Pulitzer Prize-winning Washington Post reporter and author David Finkel will speak at the College of Charleston on October 14, 2014 at 7 p.m. as part of The College Reads!, the campus-wide common reading program. The free event is in Sottile Theatre and is open to the public.
David Finkel is the author of The Good Soldiers, listed a best book of 2009 by the New York Times, Chicago Tribune, Slate.com, and The Boston Globe, and winner of the Helen Bernstein Book Award for Excellence in Journalism. He is a staff writer for The Washington Post, and is also the leader of the Post’s national reporting team. He won the Pulitzer Prize for explanatory reporting in 2006 for a series of stories about U.S.-funded democracy efforts in Yemen, and the MacArthur “Genius” Grant in 2012.
In The Good Soldiers, Finkel shares the lives of Battalion 2-16 from Fort Riley, Kansas, one of the first units sent to East Baghdad Iraq for a 15-month deployment as a part of the 2007 “surge.” As an embedded journalist, Finkel chronicles the daily lives of the young men and their commander, Col. Ralph Kauzlarich. Their mission was to help stabilize Baghdad, but they found themselves in a war with a rapidly changing frontline. Finkel’s account is a story about people and his close relationships with the men provides a human perspective that is often lost in the day-to-day reporting on the fighting.

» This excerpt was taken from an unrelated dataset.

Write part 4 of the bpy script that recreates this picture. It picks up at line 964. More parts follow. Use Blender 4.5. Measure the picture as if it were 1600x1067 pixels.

As part of The College Reads! Program, all incoming students and faculty were given a copy of The Good Soldiers. In addition to reading and discussing the book in classes, there are also activities planned throughout the year.
- Every Thursday at 12:08 p.m., faculty and staff are reading poems in Cougar Mall to commemorate the 100th anniversary of the outbreak of World War I.
- October 29 – Breaking the Silence: Stories of PTSD – panel discussion, 4:30-5:45 p.m. in Robert Scott Small, room 235.
- November 11 – Dr. James Ficke, a battlefield physician, will speak at 5 p.m. in the School of Science and Math Building, room 129.
- November 12 – Retired Staff Sergeant Eric Alva, the first American Marine seriously injured in the Iraq War, will speak at 7 p.m. in the Stern Center Ballroom.